持統天皇 (六四六~七〇二)

北山にたなびく雲の青雲(あをくも)の星離れ行き月を離れて

(北山にたなびく雲、その青雲が、ああ星から離れて行き、月からも離れて行く……)

夫である天武天皇が崩御したときの歌である。崩御した天武天皇を雲に喩え、その青雲が星も月も置き去りにしてはるか空の彼方に消えてしまうという悲しみをたたえた歌である。月は詠う本人を、星は天武天皇との間に生まれた草壁皇子を暗示していると考えられる。

雲と星と月を一つの歌に取り込み、宇宙的な拡がりを感じさせるこのセンスの良さは、一三〇〇年前に詠われたものとはとても思えない。なお、「北山」とは香具山のことである。

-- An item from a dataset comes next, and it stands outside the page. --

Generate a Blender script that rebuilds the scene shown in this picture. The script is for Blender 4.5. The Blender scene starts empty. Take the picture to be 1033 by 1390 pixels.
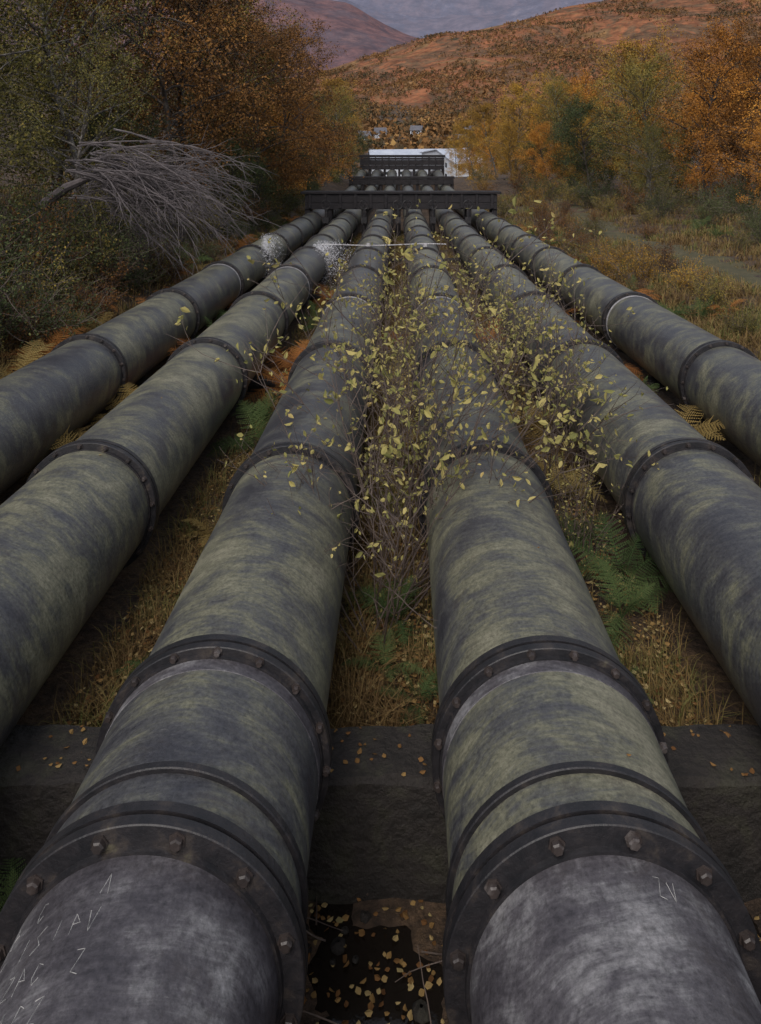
import bpy, math, random
import numpy as np
from mathutils import Vector
random.seed(7); rng=np.random.default_rng(7)
TH=math.radians(8.0); C=math.cos(TH); S=math.sin(TH); Z0=60.0
def Wp(P):
    P=np.asarray(P,dtype=float); o=np.empty_like(P)
    o[...,0]=P[...,0]; o[...,1]=P[...,1]*C+P[...,2]*S; o[...,2]=-P[...,1]*S+P[...,2]*C+Z0
    return o
scene=bpy.context.scene
# ---------------------------------------------------------------- noise
def _h(i,j,s):
    v=np.sin(i*127.1+j*311.7+s*74.7)*43758.5453
    return v-np.floor(v)
def vn(x,y,s=0):
    x=np.asarray(x,float); y=np.asarray(y,float)
    i=np.floor(x); j=np.floor(y); fx=x-i; fy=y-j
    u=fx*fx*(3-2*fx); v=fy*fy*(3-2*fy)
    return (_h(i,j,s)*(1-u)+_h(i+1,j,s)*u)*(1-v)+(_h(i,j+1,s)*(1-u)+_h(i+1,j+1,s)*u)*v
def fbm(x,y,o=4,s=0):
    t=0;a=.5
    for k in range(o):
        t=t+a*(vn(x,y,s+k)-.5); x=x*2.03+5.1; y=y*2.03+1.7; a*=.5
    return t
# ---------------------------------------------------------------- mesh builder
class MB:
    def __init__(s): s.V=[];s.F=[];s.M=[];s.R=[];s.UV=[];s.n=0
    def add(s,V,F,mat=0,rnd=0.5,uv=None):
        V=np.asarray(V,float).reshape(-1,3); F=np.asarray(F,int).reshape(-1,4)
        s.V.append(V); s.F.append(F+s.n); s.n+=len(V)
        s.M.append(np.full(len(F),mat) if np.isscalar(mat) else np.asarray(mat))
        s.R.append(np.full(len(F),rnd) if np.isscalar(rnd) else np.asarray(rnd))
        s.UV.append(np.zeros((len(V),2)) if uv is None else np.asarray(uv,float))
    def box(s,x0,x1,y0,y1,z0,z1,mat=0,rnd=.5):
        V=[(x0,y0,z0),(x1,y0,z0),(x1,y1,z0),(x0,y1,z0),(x0,y0,z1),(x1,y0,z1),(x1,y1,z1),(x0,y1,z1)]
        s.add(V,[(0,3,2,1),(4,5,6,7),(0,1,5,4),(1,2,6,5),(2,3,7,6),(3,0,4,7)],mat,rnd)
    def mesh(s,name,mats,xf=None,smooth=False,sharp=None,uv=False):
        V=np.concatenate(s.V); F=np.concatenate(s.F); M=np.concatenate(s.M); R=np.concatenate(s.R)
        if xf is not None: V=xf(V)
        me=bpy.data.meshes.new(name)
        me.vertices.add(len(V)); me.vertices.foreach_set('co',V.astype(np.float32).ravel())
        me.loops.add(F.size); me.loops.foreach_set('vertex_index',F.astype(np.int32).ravel())
        me.polygons.add(len(F)); me.polygons.foreach_set('loop_start',np.arange(0,F.size,4,dtype=np.int32))
        for m in mats: me.materials.append(m)
        me.polygons.foreach_set('material_index',M.astype(np.int32))
        me.update(calc_edges=True)
        a=me.attributes.new('rnd','FLOAT','FACE'); a.data.foreach_set('value',R.astype(np.float32))
        if uv:
            U=np.concatenate(s.UV)[F.ravel()]
            l=me.uv_layers.new(name='UVMap'); l.data.foreach_set('uv',U.astype(np.float32).ravel())
        me.polygons.foreach_set('use_smooth',np.full(len(F),smooth))
        if sharp: me.set_sharp_from_angle(angle=math.radians(sharp))
        me.update(); return me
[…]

持統天皇と香具山は切っても切れない関係にある。なぜなら、小倉百人一首掲載歌にも「天の香具山」は詠われており、亡夫天武天皇に見立てていると思われるからだ。

香具山は大和三山の一つで、持統天皇が遷都した藤原京とは一・五キロメートルしか離れていない指呼の距離にある。持統天皇は毎日藤原宮から香具山を仰ぎ見て親しんでいたのである。